WHAT IS ASKED » Give every line of the data again, unchanged, but with no pictures.

MATERIAL PROVIDED »
====
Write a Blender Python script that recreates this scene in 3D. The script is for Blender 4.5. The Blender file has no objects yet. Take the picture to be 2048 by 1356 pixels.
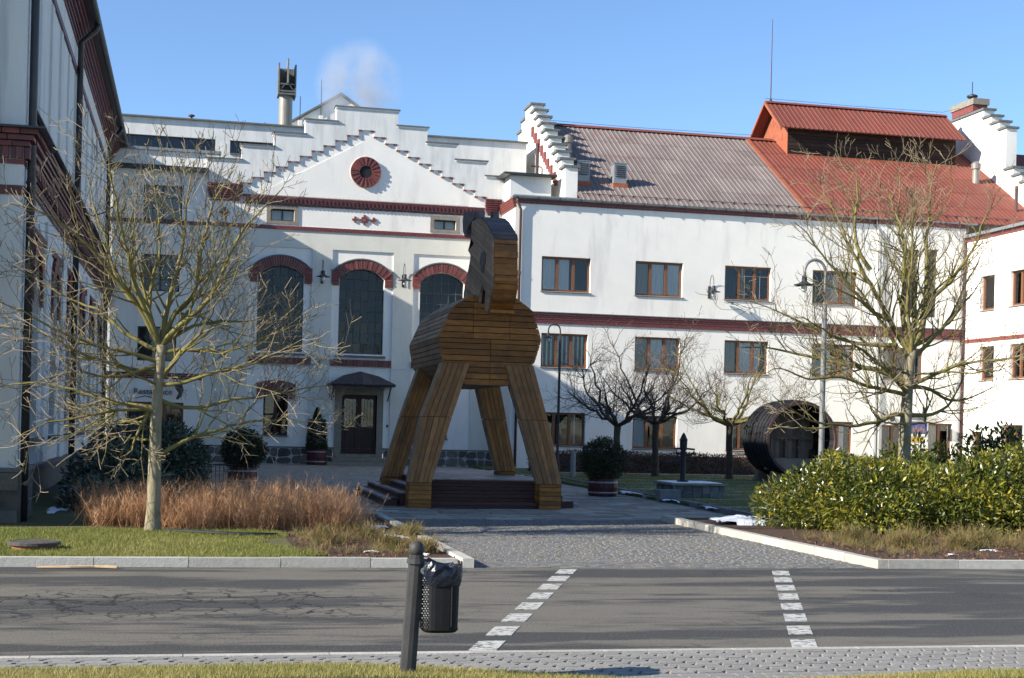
import bpy, bmesh, math, random
import numpy as np
from mathutils import Vector, Matrix, Euler

random.seed(11)
RN = random.Random(5)
SC = bpy.context.scene
COL = SC.collection
R = math.radians

# ------------------------------------------------------------------ camera, world, sun, exposure
CAM_H = 1.65
YAW, ROLL, F_PX = 0.2221, 0.0245, 2859.0
cd = bpy.data.cameras.new('camera'); cam = bpy.data.objects.new('camera', cd); COL.objects.link(cam)
fw = Vector((math.sin(YAW), math.cos(YAW), 0)); rt = Vector((math.cos(YAW), -math.sin(YAW), 0)); up = Vector((0, 0, 1))
rt2 = rt * math.cos(ROLL) + up * math.sin(ROLL); up2 = up * math.cos(ROLL) - rt * math.sin(ROLL)
M = Matrix((rt2, up2, -fw)).transposed().to_4x4(); M.translation = (0, 0, CAM_H)
cam.matrix_world = M
cd.sensor_width = 36; cd.lens = F_PX / 2048 * 36
cd.shift_y = (850.5 - 678) / 2048
cd.clip_start = 0.1; cd.clip_end = 3000
SC.camera = cam
SC.render.resolution_x = 1024; SC.render.resolution_y = 678

SUN_TO = Vector((-1.0, -0.25, 0.515)).normalized()
world = bpy.data.worlds.new('World'); SC.world = world; world.use_nodes = True
wn = world.node_tree.nodes; wl = world.node_tree.links
sky = wn.new('ShaderNodeTexSky'); sky.sky_type = 'NISHITA'; sky.sun_disc = False
sky.sun_elevation = math.asin(SUN_TO.z); sky.sun_rotation = math.atan2(SUN_TO.x, SUN_TO.y)
sky.altitude = 1500; sky.air_density = 1.0; sky.dust_density = 0.0; sky.ozone_density = 4.5
wl.new(sky.outputs[0], wn['Background'].inputs[0]); wn['Background'].inputs[1].default_value = 0.11
sl = bpy.data.lights.new('sun', 'SUN'); sl.energy = 5.0; sl.angle = R(0.5); sl.color = (1, 0.93, 0.82)
so = bpy.data.objects.new('sun', sl); COL.objects.link(so)
so.rotation_euler = SUN_TO.to_track_quat('Z', 'Y').to_euler(); so.location = (-40, -10, 40)
SC.view_settings.view_transform = 'Standard'; SC.view_settings.look = 'None'
SC.view_settings.exposure = 1.0; SC.view_settings.gamma = 1.0
SC.render.engine = 'CYCLES'
SC.cycles.use_denoising = True
SC.cycles.max_bounces = 8; SC.cycles.diffuse_bounces = 6; SC.cycles.glossy_bounces = 3; SC.cycles.transparent_max_bounces = 8
SC.cycles.volume_bounces = 0; SC.cycles.volume_step_rate = 2.0; SC.cycles.sample_clamp_indirect = 6

# ------------------------------------------------------------------ materials
def s2l(c):
    return tuple(((x / 255) / 12.92 if x / 255 <= 0.04045 else ((x / 255 + 0.055) / 1.055) ** 2.4) for x in c)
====
SOLVED EXERCISE »
Write a Blender Python script that recreates this scene in 3D. The script is for Blender 4.5. The Blender file has no objects yet. Take the picture to be 2048 by 1356 pixels.
import bpy, bmesh, math, random
import numpy as np
from mathutils import Vector, Matrix, Euler

random.seed(11)
RN = random.Random(5)
SC = bpy.context.scene
COL = SC.collection
R = math.radians

# ------------------------------------------------------------------ camera, world, sun, exposure
CAM_H = 1.65
YAW, ROLL, F_PX = 0.2221, 0.0245, 2859.0
cd = bpy.data.cameras.new('camera'); cam = bpy.data.objects.new('camera', cd); COL.objects.link(cam)
fw = Vector((math.sin(YAW), math.cos(YAW), 0)); rt = Vector((math.cos(YAW), -math.sin(YAW), 0)); up = Vector((0, 0, 1))
rt2 = rt * math.cos(ROLL) + up * math.sin(ROLL); up2 = up * math.cos(ROLL) - rt * math.sin(ROLL)
M = Matrix((rt2, up2, -fw)).transposed().to_4x4(); M.translation = (0, 0, CAM_H)
cam.matrix_world = M
cd.sensor_width = 36; cd.lens = F_PX / 2048 * 36
cd.shift_y = (850.5 - 678) / 2048
cd.clip_start = 0.1; cd.clip_end = 3000
SC.camera = cam
SC.render.resolution_x = 1024; SC.render.resolution_y = 678

SUN_TO = Vector((-1.0, -0.25, 0.515)).normalized()
world = bpy.data.worlds.new('World'); SC.world = world; world.use_nodes = True
wn = world.node_tree.nodes; wl = world.node_tree.links
sky = wn.new('ShaderNodeTexSky'); sky.sky_type = 'NISHITA'; sky.sun_disc = False
sky.sun_elevation = math.asin(SUN_TO.z); sky.sun_rotation = math.atan2(SUN_TO.x, SUN_TO.y)
sky.altitude = 1500; sky.air_density = 1.0; sky.dust_density = 0.0; sky.ozone_density = 4.5
wl.new(sky.outputs[0], wn['Background'].inputs[0]); wn['Background'].inputs[1].default_value = 0.11
sl = bpy.data.lights.new('sun', 'SUN'); sl.energy = 5.0; sl.angle = R(0.5); sl.color = (1, 0.93, 0.82)
so = bpy.data.objects.new('sun', sl); COL.objects.link(so)
so.rotation_euler = SUN_TO.to_track_quat('Z', 'Y').to_euler(); so.location = (-40, -10, 40)
SC.view_settings.view_transform = 'Standard'; SC.view_settings.look = 'None'
SC.view_settings.exposure = 1.0; SC.view_settings.gamma = 1.0
SC.render.engine = 'CYCLES'
SC.cycles.use_denoising = True
SC.cycles.max_bounces = 8; SC.cycles.diffuse_bounces = 6; SC.cycles.glossy_bounces = 3; SC.cycles.transparent_max_bounces = 8
SC.cycles.volume_bounces = 0; SC.cycles.volume_step_rate = 2.0; SC.cycles.sample_clamp_indirect = 6

# ------------------------------------------------------------------ materials
def s2l(c):
    return tuple(((x / 255) / 12.92 if x / 255 <= 0.04045 else ((x / 255 + 0.055) / 1.055) ** 2.4) for x in c)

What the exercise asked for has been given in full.